B. Estrade wrote:
I am messing around with gcc43's openmp capabilities on an IBM Thinkcentre, 
which has a dual core Intel vPro.  I am running FreeBSD 6.2 with SMP.

At this stage in the game I am trying to push around the limits of the systems 
capabilities, and I was wondering if FreeBSD attempts to offload some of the 
threads to the 2nd core.  I admittedly don't know the chip architecure or how 
FreeBSD handles man threads in SMP, but I'd like too, which is why I am playing 
with this.

As the number of threads increases, one core seems to be oversubscribed according 
to top (i.e., wcpu > 100%) yet the system is said to be 50% idle (+/- a few 
points). The load average also seems to not get much higher than 1.0. While I am 
happy with the load handling, I am wondering:

1. why are threads not evenly distributed b/w CPU0 and CPU1
2. is there a way to explicitly facilitate this thread balancing (don't know if 
this is related to CPU affinity)
3. what is a good way to push the system? The program I am running spawns an increasing number of threads from 1 to OMP_NUM_THREADS, where each thread has its own loop that simply assigns the sum of j and i to k.

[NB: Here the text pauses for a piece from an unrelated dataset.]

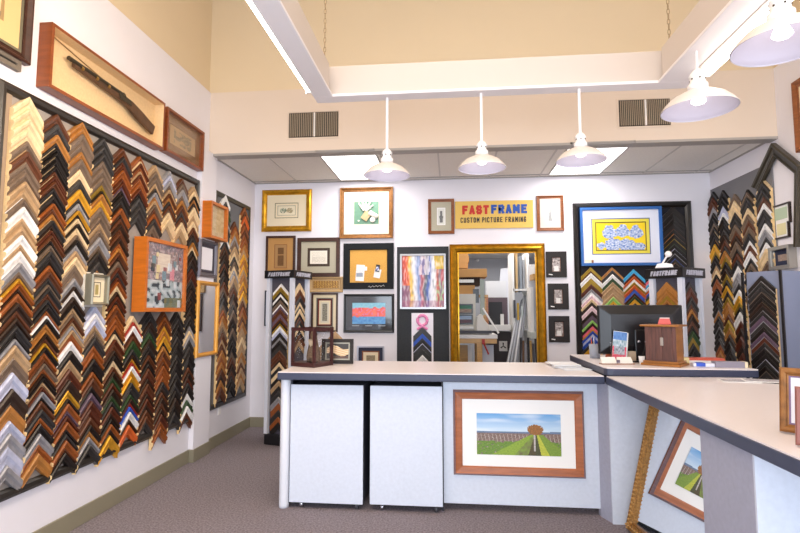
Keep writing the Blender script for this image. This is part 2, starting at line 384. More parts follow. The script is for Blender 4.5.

My OpenMP-foo is not advanced, but it's steadily getting there.
Here is the code I am using right now:

#include <stdio.h>
int main (int argc, char *argv[]) {
 int i,j,k,m,n;
 int MAX=500;
 n=omp_get_max_threads();
 for (m=1;m<=n;m++) {
   k=0;
   omp_set_num_threads(m);
   #pragma omp parallel private(i,j) shared(MAX) reduction(+:k)
   { for (i=0;i<MAX;i++) {
       for (j=0;j<MAX;j++) {
         k = j+i;
       }
       #pragma omp barrier
     }
   }
   printf("%8d threads: %d\n",m,k);
 }
 return 0;
}

It is compiled and executed with the following command:

% gcc43 -fopenmp test.c && export OMP_NUM_THREADS=1500 && ./a.out

Any thoughts?

Once I get familiar with what 6.x is doing, I plan on putting 7.0 on this system to see 
how it compares. Ultimately, I'd like to a straightforward code I can use to evaluate how 
a particular SMP system running FreeBSD scales.  I know it is not a "real" 
workload, but it would give /me some information that I'd find useful.

TIA && Cheers,
Brett


FreeBSD uses all CPUs for running processes and threads. This relies on your program being sufficiently parallel though. I don't know enough about openmp but maybe it is not able to parallelize your workload very well.